Restate the complete material exactly.

* begin COLLECTED DATA *

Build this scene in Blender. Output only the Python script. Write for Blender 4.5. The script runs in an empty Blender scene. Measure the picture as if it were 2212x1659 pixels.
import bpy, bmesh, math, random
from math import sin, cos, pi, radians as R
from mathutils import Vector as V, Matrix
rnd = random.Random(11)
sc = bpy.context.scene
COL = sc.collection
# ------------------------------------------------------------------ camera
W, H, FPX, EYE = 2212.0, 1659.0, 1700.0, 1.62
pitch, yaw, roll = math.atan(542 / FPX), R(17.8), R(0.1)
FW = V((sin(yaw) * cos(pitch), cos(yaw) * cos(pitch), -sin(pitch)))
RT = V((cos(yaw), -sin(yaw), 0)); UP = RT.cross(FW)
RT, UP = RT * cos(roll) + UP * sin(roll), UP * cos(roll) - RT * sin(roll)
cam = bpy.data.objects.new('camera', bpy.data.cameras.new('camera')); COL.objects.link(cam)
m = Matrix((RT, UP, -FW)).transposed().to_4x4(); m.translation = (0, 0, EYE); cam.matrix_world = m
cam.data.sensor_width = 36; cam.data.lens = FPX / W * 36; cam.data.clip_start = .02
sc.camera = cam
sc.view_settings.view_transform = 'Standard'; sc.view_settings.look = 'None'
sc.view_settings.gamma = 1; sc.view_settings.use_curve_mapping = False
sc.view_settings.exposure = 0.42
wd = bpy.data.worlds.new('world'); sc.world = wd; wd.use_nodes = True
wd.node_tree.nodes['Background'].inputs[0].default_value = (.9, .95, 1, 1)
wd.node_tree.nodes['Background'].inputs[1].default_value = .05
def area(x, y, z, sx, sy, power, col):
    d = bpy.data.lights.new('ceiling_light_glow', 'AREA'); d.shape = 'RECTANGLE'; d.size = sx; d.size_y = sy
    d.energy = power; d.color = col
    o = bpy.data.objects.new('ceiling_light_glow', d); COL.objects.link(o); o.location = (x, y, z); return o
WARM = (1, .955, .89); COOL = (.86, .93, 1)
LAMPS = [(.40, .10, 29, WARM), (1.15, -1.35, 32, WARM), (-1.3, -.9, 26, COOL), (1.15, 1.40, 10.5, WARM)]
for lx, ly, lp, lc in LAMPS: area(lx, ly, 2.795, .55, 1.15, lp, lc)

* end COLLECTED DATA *

**RESULT OF THE EXERCISE**
Build this scene in Blender. Output only the Python script. Write for Blender 4.5. The script runs in an empty Blender scene. Measure the picture as if it were 2212x1659 pixels.
import bpy, bmesh, math, random
from math import sin, cos, pi, radians as R
from mathutils import Vector as V, Matrix
rnd = random.Random(11)
sc = bpy.context.scene
COL = sc.collection
# ------------------------------------------------------------------ camera
W, H, FPX, EYE = 2212.0, 1659.0, 1700.0, 1.62
pitch, yaw, roll = math.atan(542 / FPX), R(17.8), R(0.1)
FW = V((sin(yaw) * cos(pitch), cos(yaw) * cos(pitch), -sin(pitch)))
RT = V((cos(yaw), -sin(yaw), 0)); UP = RT.cross(FW)
RT, UP = RT * cos(roll) + UP * sin(roll), UP * cos(roll) - RT * sin(roll)
cam = bpy.data.objects.new('camera', bpy.data.cameras.new('camera')); COL.objects.link(cam)
m = Matrix((RT, UP, -FW)).transposed().to_4x4(); m.translation = (0, 0, EYE); cam.matrix_world = m
cam.data.sensor_width = 36; cam.data.lens = FPX / W * 36; cam.data.clip_start = .02
sc.camera = cam
sc.view_settings.view_transform = 'Standard'; sc.view_settings.look = 'None'
sc.view_settings.gamma = 1; sc.view_settings.use_curve_mapping = False
sc.view_settings.exposure = 0.42
wd = bpy.data.worlds.new('world'); sc.world = wd; wd.use_nodes = True
wd.node_tree.nodes['Background'].inputs[0].default_value = (.9, .95, 1, 1)
wd.node_tree.nodes['Background'].inputs[1].default_value = .05
def area(x, y, z, sx, sy, power, col):
    d = bpy.data.lights.new('ceiling_light_glow', 'AREA'); d.shape = 'RECTANGLE'; d.size = sx; d.size_y = sy
    d.energy = power; d.color = col
    o = bpy.data.objects.new('ceiling_light_glow', d); COL.objects.link(o); o.location = (x, y, z); return o
WARM = (1, .955, .89); COOL = (.86, .93, 1)
LAMPS = [(.40, .10, 29, WARM), (1.15, -1.35, 32, WARM), (-1.3, -.9, 26, COOL), (1.15, 1.40, 10.5, WARM)]
for lx, ly, lp, lc in LAMPS: area(lx, ly, 2.795, .55, 1.15, lp, lc)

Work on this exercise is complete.